Alright everyone, listen up: Put away your elephants and your clown cars. Turn off all that stupid Cirque de Soleil crap and pay attention. From now on, there’s only one kind of circus, and that circus is “Traces.” That’s it.
What’s that you’re saying? You’re gonna miss all that lion taming and organ music and shit? Well, shut the fuck up. You don’t know what the fuck you’re talking about. Unless you’ve seen “Traces,” you have no idea how great circus can be. “Traces” rocked my fucking face off. This thing’s like getting Kathy Ireland in the sack and finding out she’s got three tits. It’s that good. And the thing’s been around for like, TEN YEARS, too! Did you know that? Cause I didn’t know that. That’s right my friends, those other fucking circuses knew about it and they didn’t tell us. Can you believe that horseshit? Why the fuck were they hiding it?!
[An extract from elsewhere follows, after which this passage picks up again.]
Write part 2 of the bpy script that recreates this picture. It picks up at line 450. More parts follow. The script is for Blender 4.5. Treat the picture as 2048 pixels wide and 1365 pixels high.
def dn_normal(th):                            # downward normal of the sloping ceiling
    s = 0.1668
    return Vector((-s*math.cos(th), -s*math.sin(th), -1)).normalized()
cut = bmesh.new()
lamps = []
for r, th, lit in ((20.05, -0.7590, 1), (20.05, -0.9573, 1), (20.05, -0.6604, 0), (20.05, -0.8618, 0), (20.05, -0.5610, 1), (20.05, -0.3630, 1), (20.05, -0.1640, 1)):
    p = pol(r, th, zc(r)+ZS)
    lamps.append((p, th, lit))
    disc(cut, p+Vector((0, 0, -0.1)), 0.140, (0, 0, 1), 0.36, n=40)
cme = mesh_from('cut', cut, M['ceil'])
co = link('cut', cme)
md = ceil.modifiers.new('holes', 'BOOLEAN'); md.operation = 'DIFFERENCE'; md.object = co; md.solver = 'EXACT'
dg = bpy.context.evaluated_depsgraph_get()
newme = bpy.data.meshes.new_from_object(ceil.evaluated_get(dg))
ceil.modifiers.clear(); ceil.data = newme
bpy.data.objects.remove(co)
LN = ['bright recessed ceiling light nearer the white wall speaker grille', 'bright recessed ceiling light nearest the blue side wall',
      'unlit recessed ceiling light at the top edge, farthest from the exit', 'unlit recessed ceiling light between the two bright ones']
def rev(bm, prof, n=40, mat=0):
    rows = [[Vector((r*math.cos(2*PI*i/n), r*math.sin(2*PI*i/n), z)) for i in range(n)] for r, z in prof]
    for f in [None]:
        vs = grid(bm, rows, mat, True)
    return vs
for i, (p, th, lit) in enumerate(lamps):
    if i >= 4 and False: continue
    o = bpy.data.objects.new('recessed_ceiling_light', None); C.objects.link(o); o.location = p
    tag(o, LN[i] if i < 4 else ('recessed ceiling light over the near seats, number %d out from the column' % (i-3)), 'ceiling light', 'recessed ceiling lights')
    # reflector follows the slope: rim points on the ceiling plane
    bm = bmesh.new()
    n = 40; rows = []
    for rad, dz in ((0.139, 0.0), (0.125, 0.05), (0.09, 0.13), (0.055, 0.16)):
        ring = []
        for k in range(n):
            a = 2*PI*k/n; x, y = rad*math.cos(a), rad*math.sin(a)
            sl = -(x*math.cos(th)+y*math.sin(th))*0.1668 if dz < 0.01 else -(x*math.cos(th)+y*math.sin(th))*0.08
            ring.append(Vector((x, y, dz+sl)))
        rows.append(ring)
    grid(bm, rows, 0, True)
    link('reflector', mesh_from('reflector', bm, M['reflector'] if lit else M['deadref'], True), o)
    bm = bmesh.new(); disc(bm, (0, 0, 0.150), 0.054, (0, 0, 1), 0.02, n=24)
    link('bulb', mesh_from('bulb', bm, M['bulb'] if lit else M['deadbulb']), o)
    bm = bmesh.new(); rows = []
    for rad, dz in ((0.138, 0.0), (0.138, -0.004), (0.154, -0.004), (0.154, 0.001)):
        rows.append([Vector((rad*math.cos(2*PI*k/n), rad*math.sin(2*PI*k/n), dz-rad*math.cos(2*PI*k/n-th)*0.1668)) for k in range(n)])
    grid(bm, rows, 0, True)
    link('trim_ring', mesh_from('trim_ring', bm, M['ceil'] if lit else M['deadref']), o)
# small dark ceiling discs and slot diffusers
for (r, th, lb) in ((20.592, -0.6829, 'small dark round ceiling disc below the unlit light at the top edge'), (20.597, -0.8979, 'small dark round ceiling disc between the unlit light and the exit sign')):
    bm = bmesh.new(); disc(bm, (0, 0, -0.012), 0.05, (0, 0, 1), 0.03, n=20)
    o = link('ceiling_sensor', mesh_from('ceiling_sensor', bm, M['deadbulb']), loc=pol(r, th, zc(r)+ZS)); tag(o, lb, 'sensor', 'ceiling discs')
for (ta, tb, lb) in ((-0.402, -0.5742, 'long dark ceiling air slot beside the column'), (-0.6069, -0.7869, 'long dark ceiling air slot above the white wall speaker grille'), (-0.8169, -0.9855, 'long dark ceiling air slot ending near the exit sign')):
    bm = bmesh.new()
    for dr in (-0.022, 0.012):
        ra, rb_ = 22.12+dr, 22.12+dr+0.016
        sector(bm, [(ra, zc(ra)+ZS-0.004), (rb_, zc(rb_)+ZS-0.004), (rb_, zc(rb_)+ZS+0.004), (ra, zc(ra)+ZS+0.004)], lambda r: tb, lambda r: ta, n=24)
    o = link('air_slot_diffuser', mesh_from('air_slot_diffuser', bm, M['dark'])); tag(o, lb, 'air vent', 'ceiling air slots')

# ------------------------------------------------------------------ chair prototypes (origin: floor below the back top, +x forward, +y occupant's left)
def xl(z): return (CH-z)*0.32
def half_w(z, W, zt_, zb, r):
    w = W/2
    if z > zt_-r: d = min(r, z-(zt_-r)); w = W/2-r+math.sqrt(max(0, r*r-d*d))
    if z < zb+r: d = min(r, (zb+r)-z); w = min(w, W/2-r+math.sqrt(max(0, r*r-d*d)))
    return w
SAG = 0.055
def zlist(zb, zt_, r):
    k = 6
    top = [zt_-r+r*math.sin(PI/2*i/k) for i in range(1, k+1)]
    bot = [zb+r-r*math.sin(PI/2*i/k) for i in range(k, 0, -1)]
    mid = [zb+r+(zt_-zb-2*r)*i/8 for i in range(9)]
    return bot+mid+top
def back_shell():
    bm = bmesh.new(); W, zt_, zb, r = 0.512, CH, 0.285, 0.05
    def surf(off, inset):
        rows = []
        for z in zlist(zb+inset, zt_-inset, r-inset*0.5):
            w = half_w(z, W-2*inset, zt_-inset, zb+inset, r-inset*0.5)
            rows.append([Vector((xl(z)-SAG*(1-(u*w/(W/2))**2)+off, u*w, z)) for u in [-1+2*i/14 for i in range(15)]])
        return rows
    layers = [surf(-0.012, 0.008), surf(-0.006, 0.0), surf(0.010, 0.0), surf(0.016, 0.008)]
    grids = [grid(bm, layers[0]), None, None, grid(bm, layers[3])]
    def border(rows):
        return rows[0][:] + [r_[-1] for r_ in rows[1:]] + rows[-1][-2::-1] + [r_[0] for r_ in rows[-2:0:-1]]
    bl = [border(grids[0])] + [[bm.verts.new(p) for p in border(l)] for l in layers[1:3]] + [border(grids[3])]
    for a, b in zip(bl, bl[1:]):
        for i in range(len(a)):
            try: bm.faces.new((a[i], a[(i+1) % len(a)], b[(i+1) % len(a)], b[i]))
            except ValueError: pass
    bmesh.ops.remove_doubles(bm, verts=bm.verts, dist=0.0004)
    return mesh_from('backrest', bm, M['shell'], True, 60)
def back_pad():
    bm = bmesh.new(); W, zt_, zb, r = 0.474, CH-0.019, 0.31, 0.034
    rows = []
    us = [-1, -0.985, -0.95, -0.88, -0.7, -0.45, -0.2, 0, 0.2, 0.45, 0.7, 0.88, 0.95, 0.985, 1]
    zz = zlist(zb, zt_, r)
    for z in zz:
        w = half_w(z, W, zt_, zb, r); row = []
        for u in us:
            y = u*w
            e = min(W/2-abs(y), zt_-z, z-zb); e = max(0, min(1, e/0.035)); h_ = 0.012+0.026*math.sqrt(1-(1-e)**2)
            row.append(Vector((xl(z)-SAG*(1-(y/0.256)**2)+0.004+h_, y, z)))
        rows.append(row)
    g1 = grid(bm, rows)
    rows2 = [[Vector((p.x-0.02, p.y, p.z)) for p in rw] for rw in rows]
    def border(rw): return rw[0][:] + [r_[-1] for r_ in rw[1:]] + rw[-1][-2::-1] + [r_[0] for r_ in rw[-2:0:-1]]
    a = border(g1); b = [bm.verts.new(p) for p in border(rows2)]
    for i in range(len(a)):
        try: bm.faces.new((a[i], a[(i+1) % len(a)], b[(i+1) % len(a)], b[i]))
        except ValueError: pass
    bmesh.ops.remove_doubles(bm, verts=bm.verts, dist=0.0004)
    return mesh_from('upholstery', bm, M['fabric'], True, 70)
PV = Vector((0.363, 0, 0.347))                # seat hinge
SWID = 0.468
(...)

You know what? It doesn’t even matter, now. That’s the past. The future is “Traces” which is so fucking spectacular that I think I need to go see a goddamn specialist or something. Seriously. Get me some heavy shoes or a levitating sidewalk ‘cause I’m walking on air, here. Fuck.
Seriously, you’re still reading this? You haven’t even bought your ticket yet, have you? Alright asshole, why haven’t you done that shit? I just told you it was the best. What, you don’t fucking believe me? Why would I lie? I said its great, so the thing is fucking incredible, ok? Christ. Oh, I get it…you’re one of them. Fine.
So, there’s six dudes and a chick and they’re all built. They come out onto this kick-ass looking stage that’s got chairs and poles and a piano and shit. And they just start doing some of the craziest shit I have ever seen. There’s this one part, where these two guys are on the poles and they start BACK-FLIPPING back and forth between them. AT THE SAME TIME. Then, two other guys get in on this back-flipping thing. And then, all six of the dudes are flipping all over the poles like they’re on fire, or something. Then the chick gets up on that pole-flipping, and everyone is flipping and going nuts. And then, they all get skateboards and—I am not making this shit up—they start skateboarding like they’re in some old musical with tuxes and hilarious shaking and then they’re jumping from board to board and going under and over each other. What the fuck, man? I could barely stay in my seat! I smiled so hard I’m going to have to frown for three days straight just to even it out.
Oh, and get this: At the start of the show, there’s this microphone that comes down in the middle of the stage and these guys just start talking to us. Just like we’ve all known each other for years. Like, these are just your cool friends who do acrobatics and play music and shit.
“Oh hey, Florian. How’s it going?”
“Oh, pretty good. You mind if I just start balancing on a stack of chairs using only my head?”
“Yeah sure, man. Whatever you want to do. I’ll just chill out here until you’re done.” And then he does it.
And at the end, they get this huge stack of rings and they start diving through them at the same time and they’re this close to missing each other and then they’re diving through in different ways: Feet first, head first, sideways. You’d think I’d be worried about spoiling it for you by giving all this away, but you’re dead fucking wrong. This shit is so mind-blowing that nothing I could write here could even come close to describing how good it is.
Look, just go buy your ticket. Go fucking see “Traces.”